• [Dataset content]
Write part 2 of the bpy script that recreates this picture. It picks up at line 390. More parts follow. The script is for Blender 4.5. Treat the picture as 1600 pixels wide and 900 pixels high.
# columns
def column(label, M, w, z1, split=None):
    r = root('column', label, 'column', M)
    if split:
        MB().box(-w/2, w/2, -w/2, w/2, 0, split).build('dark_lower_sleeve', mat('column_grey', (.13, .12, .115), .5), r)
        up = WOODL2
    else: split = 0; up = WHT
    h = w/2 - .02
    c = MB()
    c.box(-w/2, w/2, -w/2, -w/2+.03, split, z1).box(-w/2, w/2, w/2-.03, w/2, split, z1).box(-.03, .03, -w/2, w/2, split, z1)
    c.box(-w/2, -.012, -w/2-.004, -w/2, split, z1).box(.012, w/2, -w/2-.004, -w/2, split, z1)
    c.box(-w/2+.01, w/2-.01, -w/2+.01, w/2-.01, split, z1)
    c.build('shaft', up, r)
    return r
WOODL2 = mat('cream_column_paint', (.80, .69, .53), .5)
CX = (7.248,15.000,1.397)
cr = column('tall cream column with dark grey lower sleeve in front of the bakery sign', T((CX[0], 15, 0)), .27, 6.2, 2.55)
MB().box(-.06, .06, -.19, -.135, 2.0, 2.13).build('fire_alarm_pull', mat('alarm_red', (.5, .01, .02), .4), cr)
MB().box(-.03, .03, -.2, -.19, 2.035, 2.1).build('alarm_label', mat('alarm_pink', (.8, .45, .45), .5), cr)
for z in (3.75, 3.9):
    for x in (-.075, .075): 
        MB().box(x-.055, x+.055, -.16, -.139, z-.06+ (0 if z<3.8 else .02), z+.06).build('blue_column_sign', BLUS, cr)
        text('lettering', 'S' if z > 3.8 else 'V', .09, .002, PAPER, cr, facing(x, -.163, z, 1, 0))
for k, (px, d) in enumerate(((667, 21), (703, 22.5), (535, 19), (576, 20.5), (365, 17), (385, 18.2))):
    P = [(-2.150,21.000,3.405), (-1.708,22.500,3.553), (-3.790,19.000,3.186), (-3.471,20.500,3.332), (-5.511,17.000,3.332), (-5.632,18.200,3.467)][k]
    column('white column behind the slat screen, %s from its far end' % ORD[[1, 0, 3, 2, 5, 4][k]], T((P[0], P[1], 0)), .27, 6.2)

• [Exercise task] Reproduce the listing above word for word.

• [Reply]
Write part 2 of the bpy script that recreates this picture. It picks up at line 390. More parts follow. The script is for Blender 4.5. Treat the picture as 1600 pixels wide and 900 pixels high.
# columns
def column(label, M, w, z1, split=None):
    r = root('column', label, 'column', M)
    if split:
        MB().box(-w/2, w/2, -w/2, w/2, 0, split).build('dark_lower_sleeve', mat('column_grey', (.13, .12, .115), .5), r)
        up = WOODL2
    else: split = 0; up = WHT
    h = w/2 - .02
    c = MB()
    c.box(-w/2, w/2, -w/2, -w/2+.03, split, z1).box(-w/2, w/2, w/2-.03, w/2, split, z1).box(-.03, .03, -w/2, w/2, split, z1)
    c.box(-w/2, -.012, -w/2-.004, -w/2, split, z1).box(.012, w/2, -w/2-.004, -w/2, split, z1)
    c.box(-w/2+.01, w/2-.01, -w/2+.01, w/2-.01, split, z1)
    c.build('shaft', up, r)
    return r
WOODL2 = mat('cream_column_paint', (.80, .69, .53), .5)
CX = (7.248,15.000,1.397)
cr = column('tall cream column with dark grey lower sleeve in front of the bakery sign', T((CX[0], 15, 0)), .27, 6.2, 2.55)
MB().box(-.06, .06, -.19, -.135, 2.0, 2.13).build('fire_alarm_pull', mat('alarm_red', (.5, .01, .02), .4), cr)
MB().box(-.03, .03, -.2, -.19, 2.035, 2.1).build('alarm_label', mat('alarm_pink', (.8, .45, .45), .5), cr)
for z in (3.75, 3.9):
    for x in (-.075, .075): 
        MB().box(x-.055, x+.055, -.16, -.139, z-.06+ (0 if z<3.8 else .02), z+.06).build('blue_column_sign', BLUS, cr)
        text('lettering', 'S' if z > 3.8 else 'V', .09, .002, PAPER, cr, facing(x, -.163, z, 1, 0))
for k, (px, d) in enumerate(((667, 21), (703, 22.5), (535, 19), (576, 20.5), (365, 17), (385, 18.2))):
    P = [(-2.150,21.000,3.405), (-1.708,22.500,3.553), (-3.790,19.000,3.186), (-3.471,20.500,3.332), (-5.511,17.000,3.332), (-5.632,18.200,3.467)][k]
    column('white column behind the slat screen, %s from its far end' % ORD[[1, 0, 3, 2, 5, 4][k]], T((P[0], P[1], 0)), .27, 6.2)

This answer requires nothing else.